===== The input

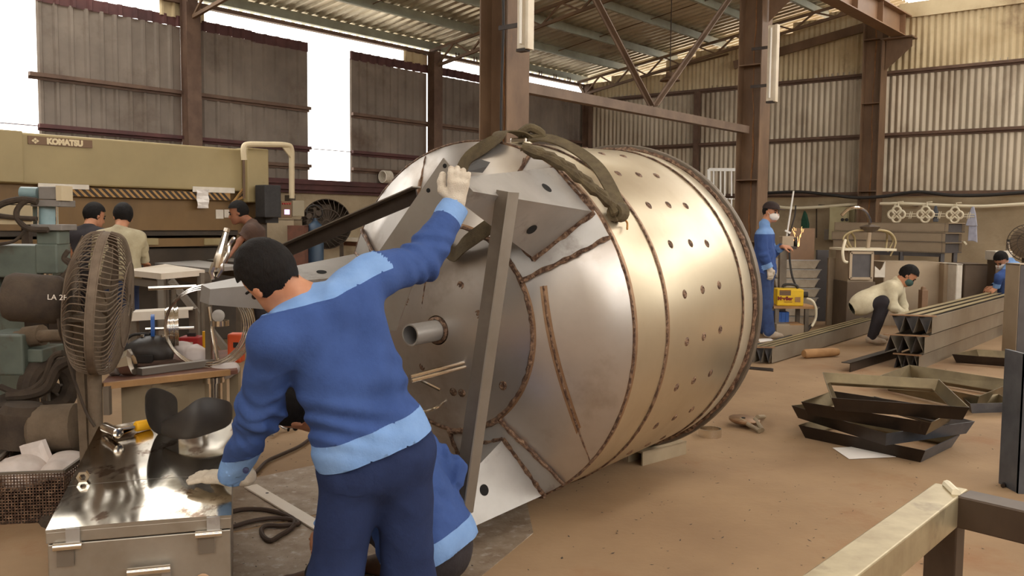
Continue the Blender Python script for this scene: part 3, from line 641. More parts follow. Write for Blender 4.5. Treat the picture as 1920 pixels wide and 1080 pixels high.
def person(label, J, cloth, res=.012, sc=1., cat='person', torso=(.125, .115), arm=(.062, .052, .04), legr=(.095, .07, .05), hair='hair', skin='skin', sleeve=1., foldamp=.008, seed=1, hairline=.0, hem=None, yoke=None, group=None, cap=None, mask=None, shoes='shoe_grey', extra=None, collar=True, hands=('bare', 'bare'), hair_grow=.012, hem_in=.0, skirt=0., fingers=True):
    base = (nv(J['al'])+nv(J['ar']))/2; low = min(J['al'][2], J['ar'][2])-.06
    T = thing('person', (base[0], base[1], max(0, low)), label, cat, group)
    J = {k: (nv(v) if not isinstance(v, (int, float)) else v) for k, v in J.items()}
    f, u, l = frame(J['hf'], J['hu']); hd = J['head']
    def limbs(S, g, up=True, lo_=True, fore=1.):
        shm = (J['sl']+J['sr'])/2; hm = (J['hl']+J['hr'])/2
        if up:
            for s, h in (('sl', 'hl'), ('sr', 'hr')):
                a = J[s]*.5+shm*.5-(J[s]-J[h])*.12; b = J[h]*.8+hm*.2+(J[s]-J[h])*.06; m = (a+b)/2; m = m+((shm+hm)/2-m)*.22
                S.chain([a, m, b], [torso[0]*sc+g, (torso[0]+torso[1])/2*.93*sc+g*1.2, torso[1]*sc+g], .07)
            S.cap(J['neck']-(J['neck']-shm)*.35, shm, .06*sc+g, .085*sc+g, .06)
            for s in 'lr':
                S.cap(shm*.45+J['s'+s]*.55, J['s'+s], .08*sc+g, (arm[0]+.006)*sc+g, .05)
                e = J['e'+s]; w = e+(J['w'+s]-e)*fore
                S.cap(J['s'+s], e, arm[0]*sc+g, arm[1]*sc+g, .03); S.cap(e, w, arm[1]*sc+g, (arm[1]+(arm[2]-arm[1])*fore)*sc+g, .03)
        if lo_:
            S.cap(J['hl'], J['hr'], (legr[0]+.012)*sc+g, (legr[0]+.012)*sc+g, .05)
            for s in 'lr':
                S.cap(J['h'+s], J['k'+s], legr[0]*sc+g, legr[1]*sc+g, .04); S.cap(J['k'+s], J['a'+s], legr[1]*sc+g, legr[2]*sc+g, .03)
    # the body: one continuous surface
    S = SDF(); head_prims(S, hd, f, u, sc, J['neck']); limbs(S, -.022)
    for i, s in enumerate('lr'):
        if hands[i] == 'bare': hand_prims(S, J['w'+s], J['d'+s], J['n'+s], J.get('t'+s, 1), J.get('c'+s, .5), sc)
        ft = J['f'+s]; S.cap(J['a'+s], J['a'+s]+nv((0, 0, -.035)), .035*sc, .035*sc, .02); S.cap(J['a'+s]+nv((0, 0, -.04)), J['a'+s]+ft*.13+nv((0, 0, -.05)), .035*sc, .03*sc, .02)
    v, F = S.mesh(res*.85); put('body', v, F, skin, T)
    # hair: the part of the skull cap outside the hairline
    H = SDF(); H.ell(hd+u*.03*sc-f*.014*sc, (f, l, u), (nv((.099, .078, .1))+hair_grow)*sc, .03)
    H.cap(hd-f*.075*sc+u*.0, hd-f*.06*sc-u*.055*sc, .045*sc, .03*sc, .03)
    v, F = H.mesh(res*.7, folds(seed+5, .006, 60)); c = v[F].mean(1)-hd; x = c@f; z = c@u; y = c@l
    keep = (z > .045*sc+hairline+x*.35) | ((x < .0*sc) & (z > -.08*sc-x*.2)) & (x < .012)
    if hair: put('hair', v, F, hair, T, keep)
    for sg in (1, -1):
        g = G(); g.ball(V(hd+f*.083*sc+l*sg*.03*sc+u*.004*sc), .011*sc, 8, 6); g.build('eye', 'eye_dark', T, smooth=True)
        g = G(); g.tube([V(hd+f*x_*sc+l*sg*y_*sc+u*z_*sc) for x_, y_, z_ in ((.088, .014, .024), (.09, .03, .03), (.078, .05, .025))], .005*sc, 5); g.build('eyebrow', 'hair', T, smooth=True)
    # trousers, shoes
    S = SDF(); limbs(S, .004, up=False); S.cap((J['hl']+J['hr'])/2, (J['hl']+J['hr'])*.35+(J['sl']+J['sr'])*.15, torso[1]*sc, torso[1]*sc, .08)
    v, F = S.mesh(res, folds(seed+2, foldamp*1.2, 16, stretch=(1, 1, .4))); put('trousers', v, F, cloth['trousers'], T)
    for s in 'lr':
        S = SDF(); a = J['a'+s]; ft = J['f'+s]/np.linalg.norm(J['f'+s]); dn = nv((0, 0, -1))
        S.cap(a+dn*.03-ft*.03, a+dn*.045+ft*.06, .045*sc, .04*sc, .03); S.cap(a+dn*.045+ft*.05, a+dn*.055+ft*.14, .042*sc, .034*sc, .03)
        v, F = S.mesh(res*.9); put('shoe', v, F, shoes, T)
    # jacket or shirt, cut into its coloured panels
    S = SDF(); limbs(S, .006, lo_=False, fore=1. if sleeve >= 1 else .0)
    if sleeve < 1:
        S = SDF(); JJ = dict(J); sv = {s: J['e'+s].copy() for s in 'lr'}
        for s in 'lr': J['e'+s] = J['s'+s]+(J['e'+s]-J['s'+s])*.75
        limbs(S, .008, lo_=False, fore=0.)
        for s in 'lr': J['e'+s] = sv[s]
    hm = (J['hl']+J['hr'])/2; shm = (J['sl']+J['sr'])/2
    up = (shm-hm)/np.linalg.norm(shm-hm)
    if skirt: S.cap(J['hl']*.8+hm*.2-up*skirt, J['hr']*.8+hm*.2-up*skirt, (legr[0]+.03)*sc, (legr[0]+.03)*sc, .06)
    S.cap(J['hl']*.75+hm*.25+up*.05, J['hr']*.75+hm*.25+up*.05, max(torso[1]+.012, legr[0]+.028)*sc, max(torso[1]+.012, legr[0]+.028)*sc, .07)
    if collar: S.cap(J['neck']+(hd-J['neck'])*.1, J['neck'], .062*sc, .075*sc, .02)
    base_f = folds(seed, foldamp, 13); ax_ = J['sr']-J['sl']; ax_ = ax_/np.linalg.norm(ax_)
    def wrinkle(P):
        d = base_f(P); q = P-hm; h = q@up; s_ = q@ax_
        d = d+foldamp*.45*np.sin(h*62+s_*44+seed+2.2*np.sin(s_*13+h*9))*np.exp(-((h-.2)/.1)**2)
        if sleeve >= 1:
            for s in 'lr':
                for A, B, o in ((J['s'+s], J['e'+s], 1), (J['w'+s], J['e'+s], -1)):
                    D = B-A; L = np.linalg.norm(D); D = D/L; t = (P-A)@D; rad = P-A-t[:, None]*D; r = np.linalg.norm(rad, axis=1)
                    w = np.exp(-((t-L)/.11)**2)*(r < .13)*(t > -.03)*(t < L+.05); d = d+foldamp*.38*w*np.sin(t*72+rad@up*38*o+2.5*np.sin(rad@ax_*30+t*20+seed))
        return d
    v, F = S.mesh(res, wrinkle)
    def seg(a, b, c): d = b-a; L = np.linalg.norm(d); d = d/L; t = (c-a)@d; return t, np.linalg.norm(c-a-t[:, None]*d, axis=1), L, d
    def snap(f, direc, mask=None):
        global_ = f; m = np.abs(global_) < res*.62
        if mask is not None: m &= mask
        v[m] -= np.outer(global_[m], direc)
    low_ = -.06+hem_in
    if hem is not None: snap((v-hm)@up-hem, up)
    snap((v-hm)@up-low_, up)
    if sleeve >= 1:
        for s in 'lr':
            t, r, L, d = seg(J['e'+s], J['w'+s], v); near = r < .085*sc
            for k in (L-.005, L-.07): snap(t-k, d, near)
    if yoke is not None:
        yf, yd = yoke(v, J); snap(yf, yd)
    c = v[F].mean(1); hemz = ((c-hm)@up); reg = np.zeros(len(F), int); reg[hemz < low_] = 9
    if sleeve >= 1:
        for s in 'lr':
            t, r, L, d = seg(J['e'+s], J['w'+s], c); near = r < .085*sc; reg[near & (t > L-.005)] = 9; reg[near & (t > L-.07) & (t <= L-.005)] = 2 if s == 'l' else 4
    else:
        for s in 'lr': t, r, L, d = seg(J['s'+s], J['e'+s], c); reg[(r < .1*sc) & (t > L*.68)] = 9
    if hem is not None: reg[(hemz < hem) & (hemz >= low_) & (reg == 0)] = 3
    if yoke is not None: reg[(yoke(c, J)[0] > 0) & (reg == 0)] = 1
    if 'yoke' not in cloth: reg[(reg > 0) & (reg < 9)] = 0
    jk = put('jacket' if sleeve >= 1 else 'shirt', v, F, cloth['top'], T, reg == 0)
    for k, nm in ((1, 'shoulder_yoke'), (2, 'cuff'), (4, 'cuff'), (3, 'hem_band')):
        if (reg == k).any(): put(nm, v, F, cloth['yoke'], jk or T, reg == k)
    for i, s in enumerate('lr'):
        if hands[i] != 'bare' and hands[i] is not None:
            S = SDF(); hand_prims(S, J['w'+s], J['d'+s], J['n'+s], J.get('t'+s, 1), J.get('c'+s, .5), sc, .004, spread=J.get('sp'+s, .12), tcurl=J.get('tc'+s, .5))
            dd = J['d'+s]/np.linalg.norm(J['d'+s]); S.cap(J['w'+s]-dd*.05, J['w'+s]+dd*.02, .036*sc, .034*sc, .012)
            v, F = S.mesh(min(res*.5, .0055)); put('glove', v, F, hands[i], T)
    if cap:
        S = SDF(); S.ell(hd+u*.045*sc-f*.008*sc, (f, l, u), nv((.115, .095, .095))*sc, .02); v, F = S.mesh(res*.6); c = v[F].mean(1)-hd
        cp = put('cap', v, F, cap, T, (c@u) > .045*sc)
        g = G(); P = [hd+u*(.048+.0)*sc+f*(.1+.07*math.cos(t)**.5 if abs(t) < 1.57 else .1)*sc+l*math.sin(t)*.08*sc for t in np.linspace(-1.5, 1.5, 11)]
        g.prism([V(p) for p in P], V(u*.008*sc)); g.build('cap_peak', cap, cp)
    if mask:
        S = SDF(); S.ell(hd-u*.045*sc+f*.04*sc, (f, l, u), nv((.076, .066, .062))*sc, .02); v, F = S.mesh(res*.6); c = v[F].mean(1)-hd
        mk = put('face_mask', v, F, mask, T, (c@f > .025*sc) & (c@u < -.005*sc) & (c@u > -.1*sc))
        for sg in (1, -1):
            g = G(); g.tube([V(hd+f*.04*sc+l*sg*.066*sc-u*.03*sc), V(hd-f*.01*sc+l*sg*.08*sc+u*.01*sc)], .003, 5); g.build('ear_loop', mask, mk)
    return T
YZ = nv((0, 0, 1))
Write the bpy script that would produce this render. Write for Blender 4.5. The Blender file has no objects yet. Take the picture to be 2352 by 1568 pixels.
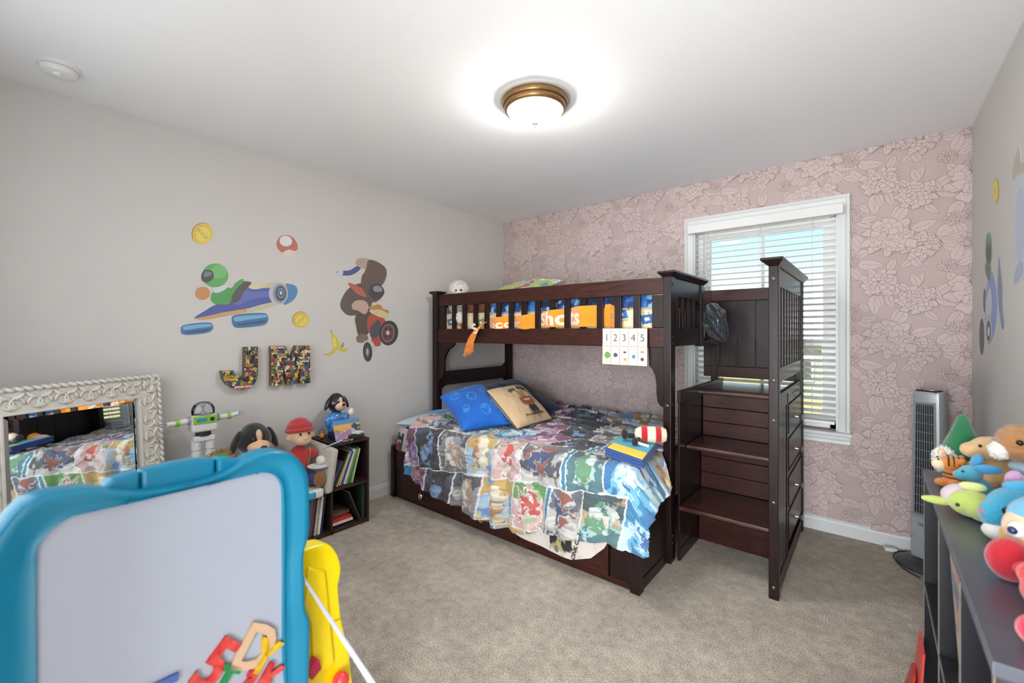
import bpy, bmesh, math, random
import numpy as np
from mathutils import Vector, Matrix, Euler

random.seed(7)
scn = bpy.context.scene
col = scn.collection
PI = math.pi

# ---------------------------------------------------------------- camera
CAM = (3.0012, -3.4986, 1.3039)
YAW = 0.6902
FPX = 1002.44          # focal length in pixels of the 2352 x 1568 frame
cam_d = bpy.data.cameras.new('camera')
cam = bpy.data.objects.new('camera', cam_d)
col.objects.link(cam)
cam.location = CAM
cam.rotation_euler = (PI / 2, 0, YAW)
cam_d.sensor_width = 36.0
cam_d.lens = 36.0 * FPX / 2352.0
cam_d.shift_y = -(784 - 760.1) / 2352.0
cam_d.clip_start = 0.02
cam_d.clip_end = 500
cam_d.dof.use_dof = True
cam_d.dof.focus_distance = 3.1
cam_d.dof.aperture_fstop = 2.6
scn.camera = cam

# ---------------------------------------------------------------- world, sun, exposure
world = bpy.data.worlds.new('sky')
scn.world = world
world.use_nodes = True
wn = world.node_tree
wn.nodes.clear()
sky = wn.nodes.new('ShaderNodeTexSky')
sky.sky_type = 'NISHITA'
sky.sun_disc = False
sky.sun_elevation = math.radians(42)
sky.sun_rotation = math.radians(150)
sky.air_density = 1.0
sky.dust_density = 0.3
sky.ozone_density = 1.2
bg = wn.nodes.new('ShaderNodeBackground')
bg.inputs['Strength'].default_value = SKY_STRENGTH = 0.115
wo = wn.nodes.new('ShaderNodeOutputWorld')
wn.links.new(sky.outputs[0], bg.inputs['Color'])
wn.links.new(bg.outputs[0], wo.inputs['Surface'])

sun_d = bpy.data.lights.new('sun', 'SUN')
sun_d.energy = 5.5
sun_d.angle = math.radians(0.6)
sun_d.color = (1.0, 0.95, 0.87)
sun = bpy.data.objects.new('sun', sun_d)
col.objects.link(sun)
sun.location = (2, -6, 9)
sun.rotation_euler = Euler((math.radians(46), 0, math.radians(-25)))

# daylight entering at the window (portal guides the sky light through the opening)
port_d = bpy.data.lights.new('window_portal', 'AREA')
port_d.shape = 'RECTANGLE'
port_d.size, port_d.size_y = 0.90, 1.46
port_d.cycles.is_portal = True
port = bpy.data.objects.new('window_portal', port_d)
col.objects.link(port)
port.location = (2.38, 0.16, 1.385)
port.rotation_euler = (-PI / 2, 0, 0)

# added fill light at an invented second window, behind the viewer
rear_fill_d = bpy.data.lights.new('rear_fill_light', 'AREA')
rear_fill_d.shape = 'RECTANGLE'
rear_fill_d.size, rear_fill_d.size_y = 1.46, 1.34
rear_fill_d.energy = 8.5
rear_fill_d.color = (0.90, 0.955, 1.0)
rear_fill = bpy.data.objects.new('rear_fill_light', rear_fill_d)
col.objects.link(rear_fill)
rear_fill.location = (1.30, -3.735, 1.46)
rear_fill.rotation_euler = (PI / 2, 0, 0)

# added fill light in an invented hallway, shining through the doorway behind the viewer
hal_d = bpy.data.lights.new('hallway_fill_light', 'AREA')
hal_d.shape = 'RECTANGLE'
hal_d.size, hal_d.size_y = 2.0, 1.9
hal_d.energy = 128.0
hal_d.color = (0.92, 0.965, 1.0)
hal = bpy.data.objects.new('hallway_fill_light', hal_d)
col.objects.link(hal)
hal.location = (3.3, -5.25, 1.0)
hal.rotation_euler = (PI / 2, 0, 0)

scn.view_settings.view_transform = 'Standard'
scn.view_settings.look = 'None'
scn.view_settings.gamma = 1.0
scn.view_settings.use_curve_mapping = False
scn.view_settings.exposure = 0.96
LAMP_EMIT = 46.0
HALL_EMIT = 20.0

cy = scn.cycles
cy.max_bounces = 10
cy.diffuse_bounces = 6
cy.glossy_bounces = 4
cy.transmission_bounces = 8
cy.transparent_max_bounces = 16
cy.sample_clamp_indirect = 6.0
cy.caustics_reflective = False
cy.caustics_refractive = False
cy.use_denoising = True
cy.use_adaptive_sampling = True
cy.adaptive_threshold = 0.025

# ---------------------------------------------------------------- small maths
W, H = 3.428, 2.44            # room width (x) and height (z); back wall y = 0
YF = -3.72                    # wall behind the camera
_s, _c = math.sin(YAW), math.cos(YAW)


def lin(v):
    return v / 12.92 if v <= 0.04045 else ((v + 0.055) / 1.055) ** 2.4


def rgb(h):
    h = h.lstrip('#')
    return tuple(lin(int(h[i:i + 2], 16) / 255) for i in (0, 2, 4))


def trace(u, v, axis, val):
    """point of the plane (axis = val) that the photograph shows at pixel u, v"""
    l, h = (u - 1176) / FPX, (760.1 - v) / FPX
    d = (-_s + l * _c, _c + l * _s, h)
    t = (val - CAM[axis]) / d[axis]
    return Vector((CAM[0] + t * d[0], CAM[1] + t * d[1], CAM[2] + t * d[2]))


def hash2(ix, iy, seed):
    n = (ix.astype(np.int64) * 374761393 + iy.astype(np.int64) * 668265263 + seed * 1442695041) & 0xffffffff
    n = ((n ^ (n >> 13)) * 1274126177) & 0xffffffff
    n = n ^ (n >> 16)
    return (n & 0xffffff) / float(0xffffff)


def vnoise(x, y, seed=0):
    x = np.asarray(x, float); y = np.asarray(y, float)
    ix, iy = np.floor(x), np.floor(y)
    fx, fy = x - ix, y - iy
    fx = fx * fx * (3 - 2 * fx); fy = fy * fy * (3 - 2 * fy)
    a, b = hash2(ix, iy, seed), hash2(ix + 1, iy, seed)
    c, d = hash2(ix, iy + 1, seed), hash2(ix + 1, iy + 1, seed)
    return (a * (1 - fx) + b * fx) * (1 - fy) + (c * (1 - fx) + d * fx) * fy


def fbm(x, y, seed=0, octv=4):
    t = 0; a = 0.5; n = 0
    for i in range(octv):
        t = t + a * vnoise(x * 2 ** i + 17.3 * i, y * 2 ** i - 9.1 * i, seed + i)
        n += a; a *= 0.5
    return t / n


def smooth(pts, k=6, closed=True):
    """Catmull-Rom curve through 2-D or 3-D points"""
    n = len(pts); out = []
    rng = range(n) if closed else range(n - 1)
    for i in rng:
        if closed:
            p0, p1, p2, p3 = (pts[(i + j) % n] for j in (-1, 0, 1, 2))
        else:
            p0, p1, p2, p3 = (pts[min(max(i + j, 0), n - 1)] for j in (-1, 0, 1, 2))
        for q in range(k):
            t = q / k
            out.append(tuple(0.5 * (2 * b + (c - a) * t + (2 * a - 5 * b + 4 * c - d) * t * t
                                    + (3 * b - a - 3 * c + d) * t ** 3) for a, b, c, d in zip(p0, p1, p2, p3)))
    if not closed:
        out.append(tuple(pts[-1]))
    return out


# ---------------------------------------------------------------- materials
MATS = {}


def mat(name, colour, rough=0.6, metal=0.0, tint=0.0, tscale=8.0, bump=0.0, bscale=200.0, coat=0.0, sheen=0.0,
        stretch=None, coat_rough=0.12, coat_ior=1.5, spec=0.5, trans=0.0, dark=None):
    """principled material with procedural tint noise and fine bump"""
    if name in MATS:
        return MATS[name]
    m = bpy.data.materials.new(name)
    m.use_nodes = True
    nt = m.node_tree
    b = nt.nodes['Principled BSDF']
    c = rgb(colour) if isinstance(colour, str) else colour
    b.inputs['Base Color'].default_value = (*c, 1)
    b.inputs['Roughness'].default_value = rough
    b.inputs['Metallic'].default_value = metal
    b.inputs['Coat Weight'].default_value = coat
    b.inputs['Coat Roughness'].default_value = coat_rough
    b.inputs['Coat IOR'].default_value = coat_ior
    b.inputs['Sheen Weight'].default_value = sheen
    b.inputs['Specular IOR Level'].default_value = spec
    b.inputs['Transmission Weight'].default_value = trans
    tc = nt.nodes.new('ShaderNodeTexCoord')
    src = tc.outputs['Object']
    if stretch:
        mp = nt.nodes.new('ShaderNodeMapping')
        mp.inputs['Scale'].default_value = stretch
        nt.links.new(src, mp.inputs['Vector'])
        src = mp.outputs['Vector']
    if tint or dark:
        n = nt.nodes.new('ShaderNodeTexNoise')
        n.inputs['Scale'].default_value = tscale
        n.inputs['Detail'].default_value = 5
        nt.links.new(src, n.inputs['Vector'])
        r = nt.nodes.new('ShaderNodeMix'); r.data_type = 'RGBA'
        d = rgb(dark) if dark else tuple(max(0, x * (1 - tint)) for x in c)
        l = c if dark else tuple(min(1, x * (1 + tint)) for x in c)
        r.inputs[6].default_value = (*d, 1); r.inputs[7].default_value = (*l, 1)
        cr = nt.nodes.new('ShaderNodeMapRange')
        cr.inputs[1].default_value = 0.3; cr.inputs[2].default_value = 0.7
        nt.links.new(n.outputs[0], cr.inputs[0])
        nt.links.new(cr.outputs[0], r.inputs[0])
        nt.links.new(r.outputs[2], b.inputs['Base Color'])
    if bump:
        n2 = nt.nodes.new('ShaderNodeTexNoise')
        n2.inputs['Scale'].default_value = bscale
        n2.inputs['Detail'].default_value = 3
        nt.links.new(src, n2.inputs['Vector'])
        bp = nt.nodes.new('ShaderNodeBump')
        bp.inputs['Strength'].default_value = bump
        bp.inputs['Distance'].default_value = 0.004
        nt.links.new(n2.outputs[0], bp.inputs['Height'])
        nt.links.new(bp.outputs[0], b.inputs['Normal'])
    MATS[name] = m
    return m


def printed(name, rough=0.75, sheen=0.0, bump=0.0, bscale=900.0, coat=0.0):
    """material whose colour is the print stored on the mesh (colour attribute 'Col')"""
    if name in MATS:
        return MATS[name]
    m = mat(name, '#808080', rough, sheen=sheen, bump=bump, bscale=bscale, coat=coat)
    nt = m.node_tree
    a = nt.nodes.new('ShaderNodeAttribute')
    a.attribute_name = 'Col'
    nt.links.new(a.outputs['Color'], nt.nodes['Principled BSDF'].inputs['Base Color'])
    return m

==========

*What the task asks*
Repeat only the lines running from "Write the bpy" to "wn.links.new(bg.outputs[0], wo.inputs['Surface'])", ends included, and leave the pictures out.

*Response below*
Write the bpy script that would produce this render. Write for Blender 4.5. The Blender file has no objects yet. Take the picture to be 2352 by 1568 pixels.
import bpy, bmesh, math, random
import numpy as np
from mathutils import Vector, Matrix, Euler

random.seed(7)
scn = bpy.context.scene
col = scn.collection
PI = math.pi

# ---------------------------------------------------------------- camera
CAM = (3.0012, -3.4986, 1.3039)
YAW = 0.6902
FPX = 1002.44          # focal length in pixels of the 2352 x 1568 frame
cam_d = bpy.data.cameras.new('camera')
cam = bpy.data.objects.new('camera', cam_d)
col.objects.link(cam)
cam.location = CAM
cam.rotation_euler = (PI / 2, 0, YAW)
cam_d.sensor_width = 36.0
cam_d.lens = 36.0 * FPX / 2352.0
cam_d.shift_y = -(784 - 760.1) / 2352.0
cam_d.clip_start = 0.02
cam_d.clip_end = 500
cam_d.dof.use_dof = True
cam_d.dof.focus_distance = 3.1
cam_d.dof.aperture_fstop = 2.6
scn.camera = cam

# ---------------------------------------------------------------- world, sun, exposure
world = bpy.data.worlds.new('sky')
scn.world = world
world.use_nodes = True
wn = world.node_tree
wn.nodes.clear()
sky = wn.nodes.new('ShaderNodeTexSky')
sky.sky_type = 'NISHITA'
sky.sun_disc = False
sky.sun_elevation = math.radians(42)
sky.sun_rotation = math.radians(150)
sky.air_density = 1.0
sky.dust_density = 0.3
sky.ozone_density = 1.2
bg = wn.nodes.new('ShaderNodeBackground')
bg.inputs['Strength'].default_value = SKY_STRENGTH = 0.115
wo = wn.nodes.new('ShaderNodeOutputWorld')
wn.links.new(sky.outputs[0], bg.inputs['Color'])
wn.links.new(bg.outputs[0], wo.inputs['Surface'])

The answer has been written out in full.